Pension plans have long been offered as part of employee benefit packages. Long thought to be an integral part of any retirement plan. But in todays environment, with large corporate bankruptcies and massively underfunded pension programs, do you still rely on your Pension plan?

For years individuals have relied of defined benefit pension plans offered by their companies. Years ago it was sometimes seen as all the retirement planning that most individuals would ever need. Between you company’s pension, after working there for decades, and social security what else would you need?

As we all know this is no longer the case. While I’m lucky enough to work for a company that still offers a pension as part of it’s benefits packages, many individuals are not. Even those who have long since retired face the prospect of having their benefits cut. Either by the company as it struggles with it’s underfunded plan, or by the government when the company goes bankrupt and sheds their pension obligations.(Even those benefits are in jeopardy, as the entity that takes over the pension obligations is it self suffering from a funding gap.)

Even the companies that still offer pensions plans are not garaunteed to continue offering those benefits. Even then there are employees, and managers who would prefer some form of “supercharged” 401(k). Myself among them. So I ask, what role does your pension plan play in retirement planning? Is it an integral piece of the puzzle, something that you rely on you supplement your retirement income? Or just a nice to have with anything that comes out of it being just a bonus?

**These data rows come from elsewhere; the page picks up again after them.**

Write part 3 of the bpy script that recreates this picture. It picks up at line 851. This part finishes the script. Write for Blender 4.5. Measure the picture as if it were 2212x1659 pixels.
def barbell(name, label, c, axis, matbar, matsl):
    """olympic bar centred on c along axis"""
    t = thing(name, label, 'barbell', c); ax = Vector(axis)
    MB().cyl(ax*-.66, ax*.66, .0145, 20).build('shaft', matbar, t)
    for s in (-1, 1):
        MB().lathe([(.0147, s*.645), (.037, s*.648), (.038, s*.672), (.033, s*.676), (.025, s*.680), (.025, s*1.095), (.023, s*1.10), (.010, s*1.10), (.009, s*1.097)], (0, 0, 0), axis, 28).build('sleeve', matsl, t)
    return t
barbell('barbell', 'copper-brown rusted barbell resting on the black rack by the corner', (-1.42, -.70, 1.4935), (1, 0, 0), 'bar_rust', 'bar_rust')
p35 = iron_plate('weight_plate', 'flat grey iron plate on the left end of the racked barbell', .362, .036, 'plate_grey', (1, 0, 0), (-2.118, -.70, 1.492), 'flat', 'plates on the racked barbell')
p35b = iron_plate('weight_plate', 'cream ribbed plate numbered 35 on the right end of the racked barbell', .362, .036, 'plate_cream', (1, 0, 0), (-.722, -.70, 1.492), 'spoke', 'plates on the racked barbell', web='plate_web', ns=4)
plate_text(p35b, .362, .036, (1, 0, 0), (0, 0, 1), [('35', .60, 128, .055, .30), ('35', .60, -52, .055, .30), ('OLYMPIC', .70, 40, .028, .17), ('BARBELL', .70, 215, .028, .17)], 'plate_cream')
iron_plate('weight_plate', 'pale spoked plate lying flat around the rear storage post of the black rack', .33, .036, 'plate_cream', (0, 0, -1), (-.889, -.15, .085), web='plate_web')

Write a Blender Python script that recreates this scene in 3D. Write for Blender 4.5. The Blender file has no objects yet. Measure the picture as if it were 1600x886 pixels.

Please come join me in our forums for a discussion about this.

Deal is Near on Pension Proposal (Washington Post)

Comments (4)

My company has a pension plan, and I have no reason to doubt that it will still be there when I retire. But I’m not counting a single penny of that pension plan toward my total retirement savings. If it’s there when I retire, great! If not, I won’t be the least bit disappointed or unprepared.

In a discussion once with my Dad, I warned him about relying on his pension plan for retirement. He in turn warned me about my 401k plan, asking “How do you know they will give you that money when you retire?”

Now my father doesn’t have much knowledge of investing or 401ks, but his point is a decent one to follow up on anyway. What are the risks with 401ks, IRAs, and other investment vehicles that are replacing pensions these days?

What if your broker goes under? What kind of insurance do you have for getting paid? Will Uncle Sam back us up? Will they do a better job of backing us up than they are doing with pensions?

I really don’t know the answers to the above and would appreciate anyone who has any insight into this.

I present a somewhat contrarian view in my article The End of Retirement which is based in part on an excellent series on PBS.
It turns out that the very concept of retirement may be obsolete – hence my suggestion that preparation for old age should go beyond mere financial planning.

In most cases, you don’t want to leave money in your 401(k). The choices available to investors who are seeking larger returns are very limiting. After leaving a job, it may be better to close up the 401k and roll it over to a Traditional IRA where most of the market will be available to you.

That being said, even if you were to leave your money in a 401k, the company that administers your 401k, in my case T. Rowe Price, doesn’t own the shares in your account. They do hold the certificates, but as proxy for you. If they were to go under, I don’t believe they have any rights to your assets, period.

Even though we risk the market swings, the pension is just as vulnerable as much of their assets are in stocks and bonds. They also buy insurance annuities and mortgage-backed securities, which is also relatively easy for small investors to gain access to.

I would always rather be in control of my own portfolio and view the pension as a bonus, just like the rest of you. At least I’ll have no one to blame but myself if my portfolio is underfunded.